In 1996, Jan De Bont, the director behind “Speed,” gave us “Twister;” a full-octane special effects extravaganza whose elevator pitch could be summed up to: what if “JAWS” but if the shark was a mile-high swirling band of dust and atmosphere?
A formative film for many, I remember first seeing it with a babysitter on VHS, few of the high concept, disaster-type movies of the era quite so elegantly stand the test of time. Just try to pop on “Volcano” and let me know if your heart soars quite so high. Watching the film with friends recently, I audibly gasped at the opening title shot as a helicopter buzzes low across mid-western farmland only to find Bill Paxton and Jami Gertz driving down the road as a crop duster blasts the field behind them. I had to rewind the movie three times JUST to prove that it was all done in camera. They truly don’t make them like they used to. VFX technology was held together by Bazooka Gum and dreams in 1996 yet somehow the “Twisters” team were able to depict storm systems that shook audiences to their core. De Bont and Co. somehow crafted the platonic ideal of a Hollywood Summer Blockbuster: a big concept, with eye-popping effects, filled with movie stars (Bill Paxton, Helen Hunt, Cary Elwes) and a rogues gallery of character actors (Phillip Seymour Hoffman, Lois Smith, Alan Ruch). This bombastic cinematic soup was a seminal film for an entire generation of Millennials and has persisted as a cable TV classic.
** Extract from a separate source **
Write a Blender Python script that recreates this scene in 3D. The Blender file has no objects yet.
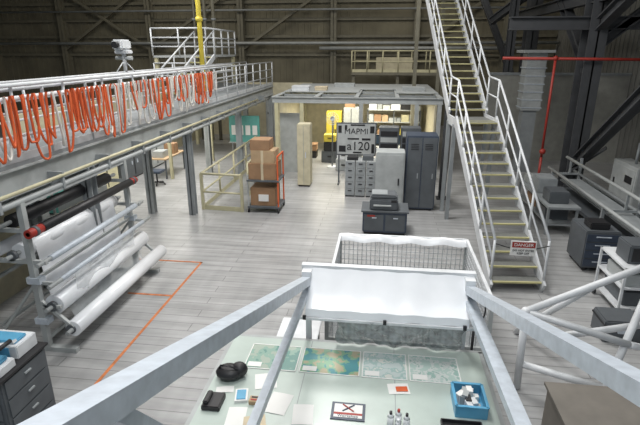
import bpy, bmesh, math, random
from mathutils import Vector, Matrix
random.seed(7)
scn=bpy.context.scene
# ---------------- materials ----------------
MATS={}
def mat(name,col,rough=.6,metal=0,var=.12,scale=4,bump=0.0,emit=0,trans=0,alpha=1,stretch=(1,1,1)):
    if name in MATS: return MATS[name]
    m=bpy.data.materials.new(name); m.use_nodes=True; nt=m.node_tree; b=nt.nodes["Principled BSDF"]
    b.inputs["Roughness"].default_value=rough; b.inputs["Metallic"].default_value=metal
    tc=nt.nodes.new("ShaderNodeTexCoord"); mp=nt.nodes.new("ShaderNodeMapping"); mp.inputs["Scale"].default_value=stretch
    nt.links.new(tc.outputs["Object"],mp.inputs[0])
    n=nt.nodes.new("ShaderNodeTexNoise"); n.inputs["Scale"].default_value=scale; n.inputs["Detail"].default_value=5
    nt.links.new(mp.outputs[0],n.inputs["Vector"])
    r=nt.nodes.new("ShaderNodeValToRGB"); c=Vector(col)
    r.color_ramp.elements[0].position=.3; r.color_ramp.elements[1].position=.7
    r.color_ramp.elements[0].color=(*(c*(1-var)),1); r.color_ramp.elements[1].color=(*[min(1,x*(1+var)) for x in c],1)
    nt.links.new(n.outputs["Fac"],r.inputs[0]); nt.links.new(r.outputs[0],b.inputs["Base Color"])
    if bump:
        bp=nt.nodes.new("ShaderNodeBump"); bp.inputs["Strength"].default_value=bump; nt.links.new(n.outputs["Fac"],bp.inputs["Height"]); nt.links.new(bp.outputs[0],b.inputs["Normal"])
    if emit: b.inputs["Emission Color"].default_value=(*col,1); b.inputs["Emission Strength"].default_value=emit
    if trans: b.inputs["Transmission Weight"].default_value=trans
    if alpha<1: b.inputs["Alpha"].default_value=alpha
    MATS[name]=m; return m
white=mat("white_paint",(.66,.68,.70),.4)
rail=mat("rail_paint",(.54,.56,.58),.45)
grey=mat("grey_paint",(.27,.29,.30),.5)
dgrey=mat("dark_grey",(.09,.10,.11),.5)
black=mat("black_plastic",(.015,.015,.017),.5)
cream=mat("cream_paint",(.50,.47,.31),.5)
creamw=mat("cream_wall",(.50,.46,.33),.7)
yellow=mat("yellow_paint",(.62,.50,.06),.5)
nosing=mat("nosing_yellow",(.46,.43,.22),.6)
tread=mat("tread_grey",(.17,.175,.165),.6,scale=20)
orange=mat("orange_hose",(.62,.11,.03),.5)
whose=mat("white_hose",(.60,.58,.54),.4)
steel=mat("dark_steel",(.055,.058,.063),.55)
steelb=mat("brown_steel",(.165,.155,.115),.6)
galv=mat("galvanised",(.52,.57,.63),.4,metal=.1,var=.12,scale=12)
red=mat("red_pipe",(.33,.03,.02),.5)
film=mat("white_film",(.86,.88,.91),.22,scale=3,bump=.2,var=.04)
cboard=mat("cardboard",(.30,.18,.10),.8)
wood=mat("wood_box",(.42,.30,.18),.7)
bluew=mat("blue_plastic",(.10,.35,.55),.4)
teal=mat("teal_board",(.10,.33,.30),.6)
navy=mat("navy_paint",(.045,.06,.09),.45)
lgrey=mat("light_grey_metal",(.37,.39,.39),.45)
taupe=mat("taupe_box",(.17,.155,.135),.7)
plastic=mat("clear_plastic",(.62,.66,.68),.12,alpha=.42,bump=.8,scale=7)
tabletop=mat("table_laminate",(.45,.52,.48),.3,var=.08,scale=3)
paper=mat("paper",(.75,.75,.73),.7,var=.03)
skin_tan=mat("kraft",(.55,.47,.33),.7)
lamp_e=mat("lamp_diffuser",(1,.97,.88),emit=9)
screen=mat("monitor_screen",(.08,.12,.16),.2)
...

Now 30 years later, a fresh batch of storm chasers are ready to take on one of the most primordial forces on the face of the Earth: the Legacy Sequel.
“Twisters” hopes to replicate the winning recipe of its predecessor with similar ingredients. The concept for this nearly thirty years later sequel is as straightforward as its title; pulling the same move that James Cameron did with “Aliens” in 1986. i.e. what if the scary thing from the first one but MORE OF THEM? The effects are a no-brainer, with modern VFX artists crafting twin dueling twisters that dance with such majesty you’d be forgiven for forgetting to run for your life. But “Twisters” brings with it a style of old-school filmmaking that belies modern sole devotion to digital trickery, with huge sets and grand vistas of farmland just begging for audiences to bask within them. They don’t make them like they used to, but they rarely make them like this now. There is a world where this movie was made entirely on a soundstage in LA and we are all the better that it was not. All that is left is to fill out the roster with a bullpen of fresh-faced movie stars. THIS is the “Twisters” ace in the hole, with movie star du jour Glen Powell (“Hitman”, “Top Gun: Maverick”) lending his wry smile as a roguish storm chaser with a chip on his shoulder and up-and-coming Daisy Edgar-Jones (“Where The Crawdads Sing”, “Under The Banner of Heaven”) as a young prodigy looking to redeem the death of her friends at the hands of an unpredictable twister. These two young scientists’ begin as competitors but eventually morph into allies as an unnatural level of storm system assaults Oklahoma, setting them on a collision course of romantic and literal destruction as they work together to study, and hopefully even destroy, the deadly assault of these horrific storm systems.
Directed by Academy Award Nominee Lee Isaac Chung (“Minari”) and co-written by Mark L. Smith, Joseph Kosinski (“Top Gun: Maverick”), and the late Michael Crichton (“Jurassic Park”) “Twisters” has the big budget bonafides to take you for a ride this summer.
Check it out where you can, and make sure to hold onto your hats.
You’ll be glad you did.
“Twisters” is playing at The Prytania Theater, Prytania Theatres at Canal Place, and The Broad Theater.